I think it's easier for a family to move to the country as friendships can be made through your children and the school. And I suspect British country life isn't quite as isolated as French country life.
One thing that I know is a problem in both countries is the fact that you have to drive the kids everywhere and will rack up miles. Also be aware that in some country areas ( both in the UK and France) drug taking is a potential problem among young people who have few leisure facilities and too much time on their hands.
The best advice I was ever given was to let the decision make itself....and it always works so good luck with whatever you decide to do.
I do enjoy your blog by the way. Blogs are a lifesaver!!!

Expat mum said...

I have quite a few friends who did the tiny village thing, and then moved into a more urban setting when the children were teens, because the parents were fed up with ferrying the kids everywhere.
I'm right in the city (Chicago), and although it's urban but residential, I sometimes long for a bit of peace and quiet. My kids however, won't even hear of a move. They love the hustle and bustle and being able to get the bus etc.
We also walk a lot so it's good for us and I hardly ever fill up the gas/petrol tank.

London City (Mum) said...

City girl but need 'space'.
Which in London equates to living near the river, with parks and greens a stone's throw away, and sufficient ceiling height in the house that I don't have to sit down to feel less cramped.
Not cheap, but worth the hard slog to get here.


Iota said...

Oh gosh, I don't know any more.
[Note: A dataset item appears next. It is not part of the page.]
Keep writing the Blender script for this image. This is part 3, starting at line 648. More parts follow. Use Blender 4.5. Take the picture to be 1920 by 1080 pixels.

I suppose city, but not too big and overwhelming a city, and only if my mum stays living where she is, so I can have breaks in the country. I would find it intimidating to move to a village where I didn't know anyone. Somehow it's easier to move to a big place, (town or city), where you don't know anyone. That's not logical, but it's how it feels.

Midlife Singlemum said...

What about a small town as a compromise and living on the outskirts of it? I'm sharing this post as well - it's a sort of micro expat problem.